Low-Lying Alexandria Must Adjust to Rising Waters

Alexandria, Virginia's waterfront was built on landfill below the natural elevation of the Potomac River. City officials hope to build new seawalls to protect that area from floods.

1 minute read

September 18, 2018, 8:00 AM PDT

By Casey Brazeal @northandclark


Potomac River

Jerry Regis / Shutterstock

Alexandria, Virginia floods regularly. "These floods do not yet severely affect the infrastructure in the flood zone, but the city has a significant maintenance budget nonetheless," Rita Abou Samra reports for Greater Greater Washington. These small floods can carry debris into the city and disrupt transit around the waterfront.

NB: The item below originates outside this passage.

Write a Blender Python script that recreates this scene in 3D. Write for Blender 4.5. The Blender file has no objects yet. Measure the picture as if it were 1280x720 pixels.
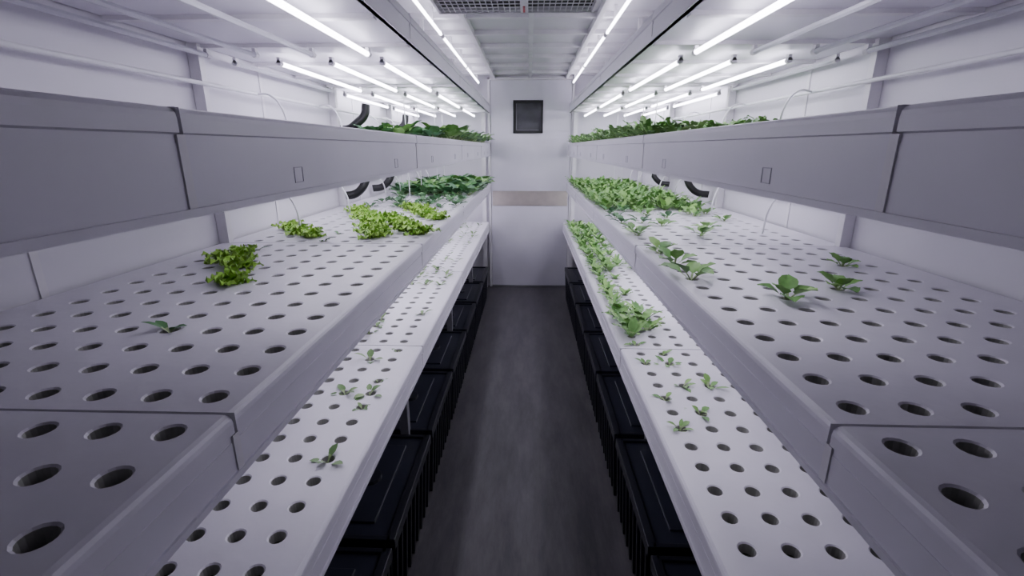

But officials worry that with climate change making "100-Year Storms" more common, the city could suffer something worse than a waterlogged coast.

Alexandria has moved the Old Dominion Boat Club and intends to implement some flood calming measures. "Among them: a continuous riverfront promenade that acts as a seawall and protects against rising waters, which the currently fragmented shoreline does not," Abou Samra reports. Implementing flood protection looks to be a long process that the city hopes to complete in phases, beginning with shoreline improvements and moving inland from there.

"The new waterfront plan aims to preserve the area's history, reclaim its parks and make them more usable for more people, and to mitigate the impacts of floods," Samra reports.